Spring game shows Bison offense still has some work to get ready

RALPH WILSON/Sun-Gazette Correspondent Bucknell’s Chad Freshnock moves the ball during the Bucknell spring football game Friday in Lewisburg.

LEWISBURG — Dave Cecchini’s offense features complex hand signals that look more like some internet dancing fad. His terminology is probably more appropriate for a language arts class. The recently hired Bucknell football coach has a reputation for an offense that eats up yards and blows scoreboard fuses. Cecchini’s offense features the flair of the college game with the complexity of the professional level.

But last night in Bucknell’s rain-soaked spring game at Christy Mathewson Memorial Stadium, the offense looked far from a finished product.

With 13 spring practices under its belt, the offense hasn’t had too many reps to work out the kinks in a whole new system with different signals and terminology.
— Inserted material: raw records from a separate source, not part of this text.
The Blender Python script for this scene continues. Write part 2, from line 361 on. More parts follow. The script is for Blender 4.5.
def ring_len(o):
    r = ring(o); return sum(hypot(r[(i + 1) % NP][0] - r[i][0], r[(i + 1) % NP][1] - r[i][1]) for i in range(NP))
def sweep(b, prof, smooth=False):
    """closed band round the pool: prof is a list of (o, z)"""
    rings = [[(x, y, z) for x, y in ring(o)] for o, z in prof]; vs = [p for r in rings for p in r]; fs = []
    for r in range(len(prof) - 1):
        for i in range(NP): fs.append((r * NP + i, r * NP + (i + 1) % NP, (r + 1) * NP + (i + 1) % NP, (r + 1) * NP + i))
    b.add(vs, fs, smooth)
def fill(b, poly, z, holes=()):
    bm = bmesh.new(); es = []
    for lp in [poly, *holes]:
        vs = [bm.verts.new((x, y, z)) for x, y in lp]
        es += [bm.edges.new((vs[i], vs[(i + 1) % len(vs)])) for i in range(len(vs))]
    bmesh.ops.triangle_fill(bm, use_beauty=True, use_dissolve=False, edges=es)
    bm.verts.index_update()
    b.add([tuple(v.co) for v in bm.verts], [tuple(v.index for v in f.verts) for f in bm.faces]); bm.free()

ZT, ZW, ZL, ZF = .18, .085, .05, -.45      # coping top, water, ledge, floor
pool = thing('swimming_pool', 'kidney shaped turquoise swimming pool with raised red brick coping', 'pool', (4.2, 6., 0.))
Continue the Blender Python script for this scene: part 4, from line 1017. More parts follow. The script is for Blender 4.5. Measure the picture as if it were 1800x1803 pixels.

Three quarterbacks each had a drive in the first competitive part of the scrimmage, the move-the-ball portion, and never got in field goal range as the defense took the first segment of the scrimmage, 3-0. Quarterbacks Logan Bitikofer, Tarrin Earle and John Chiarolanzio, who all started games last year, each showed flashes of brilliance, but drives were usually finished with overthrows and poor decisions.

“I think you saw plays from all three of them and certainly mistakes from all three of them, some I think were more obvious than others,” Cecchini said. “You want to make it through spring with all three of them healthy and they’ve been able to accomplish that.”

On the first drive, Bitikofer made a great throw on third-and-3 across his body for a first down. But the next play ended with a dropped interception. The drive sputtered out a play later thanks to a sack.

Earle got three first downs thanks to accurate throws, but again the drive ended near midfield.

Chiarolanzio started the third and final series with a great rollout and 19-yard completion, then he missed a wide open Sam Hildebrand for what would’ve been an easy 55 yard touchdown.

The defense played with speed and aggression while the offense looked indecisive and apprehensive. But after all, it is April and a new offense will be working out the hiccups into the regular season.

“With what we’re doing offensively is more of a departure from what they did a year ago than it is defensively. It’s less of a departure,” Cecchini said. “I’ve always said this: it really takes a year and a half to fully put in and be confident in an offensive system. This is going to be a work in progress, not only through the spring but it’s going to continue to be a work in progress through August and really through the majority of the season. I’m hopeful that it can click with our players and truly by the time we get to our league schedule, hopefully we’re operating with a great deal of confidence. That’s a long way from now so right now we’re just trying to know the cadence and not jump off sides on fourth down.”

After a rocky start in the red-zone scrimmage, the offense began to pick up the pace. Ethan Torres nailed field goals of 31 and 19 yards on the first two drives, but Bitikofer got in the end zone on the third possession thanks to a six-yard touchdown pass to a crowded Renn Lints on third down. Chiarolanzio started the fourth and final drive with a 20-yard strike to Blair Herman on a post route and an extra point from Torres clinched the win for the offense.

That momentum carried into the final situational segment of the night, the fourth-down scrimmage, which was 12 fourth down plays of varying yard lengths. The offense started with a bang when Earle went 62 yards on fourth-and-2 with a read option that fooled everybody. The offense won three of the next four plays, taking a 4-1 advantage, but the defense buckled down, got into the back field, defended some passes and created havoc as it earned seven straight stops and took the 8-4 win. On the night, the defense took two of the three competitive scrimmages.

“I was actually happy that we had rain because it’s important that our guys know how to play in less than ideal conditions. … Obviously that played into hands of the defense early on in the move-the-ball phase. We had a couple open wide receivers that unfortunately the weather prevented us from being as good as we could’ve been,” Cecchini said. “Today was the defenses day and they did a great job.”